Trois modalités du salut sont possibles. La voie héroïque, celle du martyr, fut la première à se présenter aux premiers chrétiens, en particulier saint Jean-Baptiste et saint Etienne, par laquelle, prenant leur croix, ils ont suivi le Christ, fidèlement : « tout rempli de l’Esprit-Saint, il fixa son regard vers le ciel ; il vit alors la gloire de Dieu et Jésus debout à la droite de Dieu ». L’autre voie est celle de la vertu, parce que si nous ne sommes pas nécessairement appelés au martyr, c’est-à-dire à donner notre vie et verser notre sang, en revanche, le témoignage de la multitude des saints nous encourage à mener le combat par la fidélité et la constance de nos vies. Le Carême, précisément, nous aide à mettre à l’épreuve nos choix, nos habitudes, nos vertus, pour qu’en toute chose, nous soyons attentifs à prendre notre croix et à nous mettre à la suite du Christ. Enfin, une autre modalité du Salut est possible et qui surpasse les autres, parce qu’en fait, elle les contient et les porte, c’est la voie de la miséricorde. Cette voix de la miséricorde est celle du Bon Larron. Il reconnaît sa faute devant les hommes et leur justice, acceptant sa peine ; il avoue son péché devant Dieu en affirmant sa crainte de Dieu ; dans une prière, il exprime son attachement et son amour pour le Seigneur Jésus, confesse sa foi dans le règne et la puissance de Dieu, il proclame son espérance du salut et la Vie éternelle. Et le Seigneur de lui répondre « aujourd’hui, avec moi, tu seras au Paradis ! ». Ni héroïsme du martyr, ni la vertu et la constance de l’homme de bien, mais seulement la miséricorde.

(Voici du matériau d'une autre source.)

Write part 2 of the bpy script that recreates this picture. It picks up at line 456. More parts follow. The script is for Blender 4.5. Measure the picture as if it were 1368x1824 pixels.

Les armes pour mener ce combat du Salut sont donnés par saint Paul s’adressant aux chrétiens d’Ephèse (cf. Ep. 6, 10-18), les exhortant à revêtir : « l’armure de Dieu pour pouvoir résister aux manœuvres du diable » et « être puissant dans le Seigneur et dans la vigueur de sa force ». Pour cela, il faut avoir « la vérité pour ceinture, la justice pour cuirasse, pour chaussures le zèle à propager l’Evangile de la Paix », avec « en main le bouclier de la foi » et « le casque du Salut et le glaive de l’Esprit, c’est-à-dire la Parole de Dieu ».

Sauver son âme, est une entreprise que nous ne pouvons et ne devons jamais mener seuls, de manière isolée, voire égoïstement. En premier lieu, ce Salut, comme cela nous a été rappelé dans la prédication de Carême la semaine dernière, c’est l’Eglise, Peuple de Dieu, qui en est l’instrument et le sacrement ; l’Eglise en témoigne, en vit, le transmet et le donne, en particulier par les sacrements. Ce Salut est l’œuvre de la grâce. Par la grâce, Dieu se donne à nous, par amour, à notre mesure. Lorsque Dieu donne, ce qu’Il donne, c’est Lui-même, totalement, parfaitement, gratuitement. Ce n’est pas un peu ou un morceau, mais tout Dieu. Toutefois, chacun de nous ne peut le recevoir qu’à la mesure de ce qu’il est et de ses limites, mais à chaque instant, à chaque étape de notre vie, en toute circonstance, cette grâce nous est donnée. Par ce don, la Victoire nous est donnée, mais chacun de nous doit mener le combat qui lui permet de s’approprier cette victoire. Enfin, nous recevons et vivons ce salut dans la communion des saints, qui n’est rien d’autre que la réalité mystique de l’Eglise dans ses trois dimensions : en ce temps, qui chemin dans le combat de la foi ; après cette vie, mais encore marquée par le poids des péchés, qui espère le Salut dans la purification par l’Amour ; dans l’éternité, triomphante par la Gloire de Dieu. Dans cette communion, le bien acquis par chacun profite à tout le Corps de l’Eglise.